A few days ago, I walked into a spacious new library with Margaret, the tantalizing prospect of a bit of quiet reading dominating my mind.
After seeing Margaret off with her Latin tutor, I settled in a warm, shadowed nook wedged between a large staircase (the principal one of that building) and a convenient wall. Dropping into a plush chair, I pulled out Virgil's Aeneid, and fell gently through the pages into Carthage, where Dido cried, implored, and raged in vain, and Aeneas slowly followed an unusually insistent Mercury down to the shore. As Dido opened her mouth to defy Aeneas' immortal parentage, what should reach my ears but the sound of a heavy fall, apparently from several millenniums ahead.

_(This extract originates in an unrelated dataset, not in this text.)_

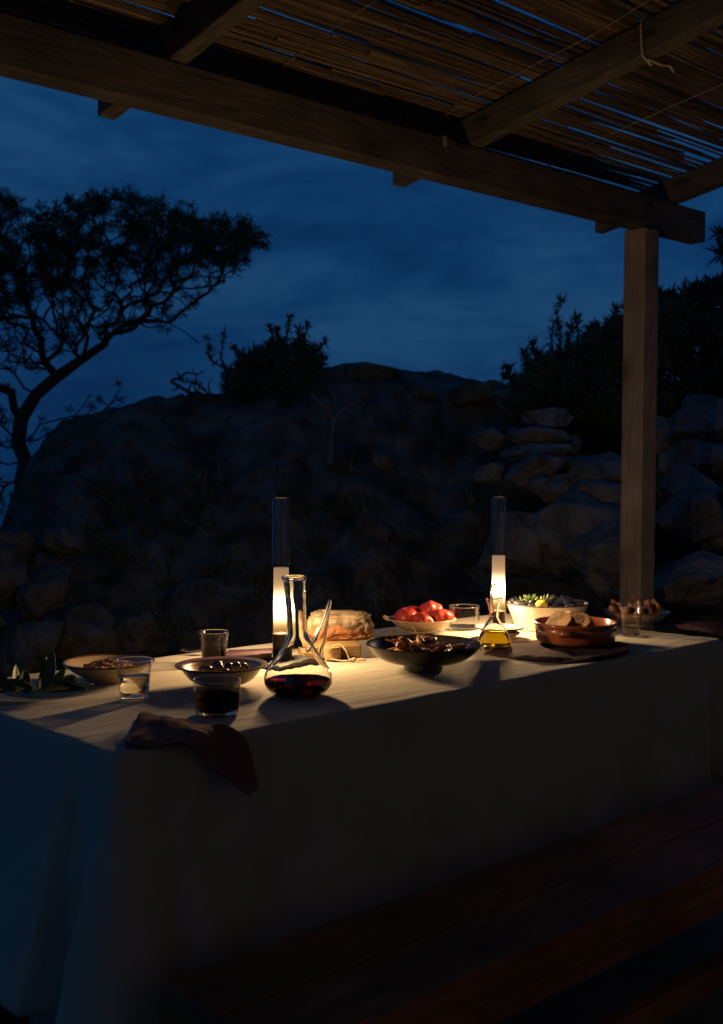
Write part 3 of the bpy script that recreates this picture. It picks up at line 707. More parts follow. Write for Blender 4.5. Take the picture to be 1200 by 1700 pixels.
# terracotta dish
tec = at(955, 1071)
cz = thing('terracotta_dish', 'glazed terracotta dish with bread slices leaning in it', 'dish', (tec[0], tec[1], ZT + .005), 0)
cp = smooth_prof([(.085, .0005), (.096, .006), (.100, .020), (.101, .036), (.0995, .041), (.1045, .046), (.1055, .050), (.103, .0535)], 4)
ob('dish_body', lathe([(0, 0), (.08, 0)] + cp + [(.099, .053), (.0955, .046), (.095, .03), (.092, .014), (.08, .008), (0, .0075)], 80), TERRA, cz)
def lug(a):
    return tube(spline([(.100 * math.cos(a - .17), .100 * math.sin(a - .17), .030), (.110 * math.cos(a - .10), .110 * math.sin(a - .10), .034), (.113 * math.cos(a), .113 * math.sin(a), .036), (.110 * math.cos(a + .10), .110 * math.sin(a + .10), .034), (.100 * math.cos(a + .17), .100 * math.sin(a + .17), .030)], 4), .0075, 12)
ob('lug', lug(rad(-112)), TERRA, cz); ob('lug', lug(rad(68)), TERRA, cz)

# ------------------------------------------------------------------ food
def lobed(sx, sz, lob, seed, dep=.09):
    v0, f = ico(4); v = []
    for p in v0:
        a = math.atan2(p.y, p.x); rxy = math.hypot(p.x, p.y)
        k = 1 + dep * math.cos(lob * a + seed) * rxy * rxy + .04 * noise.noise(p * 1.7 + Vector((seed, 0, 0)))
        z = p.z * sz * (1 - .22 * math.exp(-(rxy / .28) ** 2) * (1 if p.z > 0 else 0))
        v.append((p.x * sx * k, p.y * sx * k, z))
    return v, f
TB = Vector(tob)
tms = [(-.042, -.025, .046, .032, .027, 0, 0, 'round shiny tomato at the left front of the bowl'), (.002, -.050, .040, .029, .022, 5, .2, 'low tomato lying in front in the middle of its bowl'),
       (-.022, .026, .047, .031, .025, 5, 0, 'tomato half hidden behind the left front one'), (.026, .020, .054, .033, .027, 6, .8, 'tall ribbed tomato at the back of the heap, tipped on its side'),
       (.047, -.028, .046, .029, .024, 5, .1, 'small tomato under the ribbed one'), (.066, .005, .042, .022, .019, 5, 0, 'rightmost tomato touching the bowl rim')]
for i, (x, y, z, r, rz_, lb, tl, lab) in enumerate(tms):
    o = ob('tomato', lobed(r, rz_, lb or 4, i, .09 if lb else .015), TOMATO, None, (TB.x + x, TB.y + y, ZT + z - .004), (tl + .15, .2 * math.sin(i), i))
    tag(o, lab, 'tomato', 'tomatoes in the cream bowl')
OBv = Vector(olb)
for i, (x, y, z) in enumerate([(-.026, -.020, .036), (-.004, -.016, .040), (-.010, .012, .041), (.013, .014, .036), (.030, -.005, .041), (.042, .012, .036), (.012, -.030, .031), (-.038, .010, .031)]):
    o = ob('olive', blob(3, .0112, .0100, .0098, .03, 2, i), OLIVE, None, (OBv.x + x, OBv.y + y, ZT + z), (0, 0, i * 1.3)); tag(o, ['second olive from the left, at the front of the cream bowl heap', 'shiny olive in the middle front of the cream bowl heap', 'high olive behind the middle front one in the cream bowl', 'olive behind and right of the middle of the cream bowl heap', 'tallest olive at the right of the cream bowl heap', 'rightmost olive, half hidden at the back of the cream bowl', 'lowest olive, at the front edge of the cream bowl heap', 'leftmost olive in the wide rimmed cream bowl'][i], 'olive', 'olives in the cream bowl')
NB = Vector(nutb); mb = MB()
for i in range(170):
    a = R.uniform(0, 6.28); q = math.sqrt(R.random()) * .052; s = R.uniform(.0028, .0055)
    vv, ff = blob(1, s * 1.3, s, s * .8, .3, 2, i)
    off = Vector((math.cos(a) * q, math.sin(a) * q, .027 + .012 * (1 - q / .052) + R.uniform(0, .004)))
    mb.add(([p + off for p in vv], ff))
tag(ob('nuts', mb, NUTM, None, (NB.x, NB.y, ZT)), 'heap of chopped toasted nuts in the leftmost cream bowl', 'nuts', kind='stuff')
# browned seafood
def prawn(L, r, curl, seed, legs=True):
    rr = random.Random(seed); pts = []; ra = []
    n = 15
    for k in range(n):
        t = k / (n - 1); a = -curl / 2 + curl * t; rad_ = L / curl
        pts.append((rad_ * math.sin(a), rad_ * (1 - math.cos(a)), .002 * math.sin(t * 9)))
        seg_ = 1 + .10 * (k % 2)
        ra.append(r * seg_ * (math.sin(math.pi * min(1, (t * .86 + .12))) ** .6 + .08))
    m_ = MB().add(tube(pts, ra, 10))
    tail = Vector(pts[-1])
    for s in (-1, 0, 1): m_.add(tube([tail, tail + Vector((math.cos(curl / 2 + s * .35), math.sin(curl / 2 + s * .35), .001 * s)) * r * 1.6], [r * .35, r * .12], 5))
    hd = Vector(pts[0])
    for s in (-1, 1) if legs else (): m_.add(tube(spline([hd, hd + Vector((-r * 1.5, s * r * 1., r * .7)), hd + Vector((-r * 3, s * r * 2, r * .9))], 3), r * .07, 4))
    return m_
BB = Vector(blb)
tag(ob('sauce', lathe([(0, .030), (.07, .030), (.088, .0315)], 48), SAUCE, None, (BB.x, BB.y, ZT)), 'thin brown pan sauce pooled in the black bowl', 'sauce')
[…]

Rather curious, I surfaced from my fantastical daydream, and as Dido's shrieks grew faint, I became aware of a fluent stream of profanity. As the library came back into focus, I glanced upwards, and beheld a passerby prone upon the staircase that rose above me, now angrily uprighting herself and fabricating the colorful phrases that had interrupted me.
Not thinking this of any particular importance, I drifted back to Dido. I shadowed her through her insanity, her countless sacrifices, and her suicide, only to have my attention seized at the crucial moment by labored breathing and a panted, "Good - exercise; keep - it up." Upon examination, there proved to be a ponderous lady ascending the evidently popular and relatively long staircase.
Mildly amused by a double encounter with expressions not meant for my ears, and marveling slightly at the coincidence, I rejoined Dido, only to find that she had died in my absence, and I was now to attend the funeral games of Anchises.
The boat race, my favorite event, came first, and I joined the Nereids in propelling the foremost vessel, Scylla, to victory. As I watched Aeneas dole out the prizes, a strange voice muttered, not far away, "Knees, knees, knees!" My attention was instantaneously reverted to the staircase, from whence I supposed this extraordinary exclamation to issue, and sure enough, there was the speaker, an elderly gentleman nearing the top step. I very much wanted to laugh, but waited until Margaret and I were packed in the car on the way home, as I attempted to relate the tale.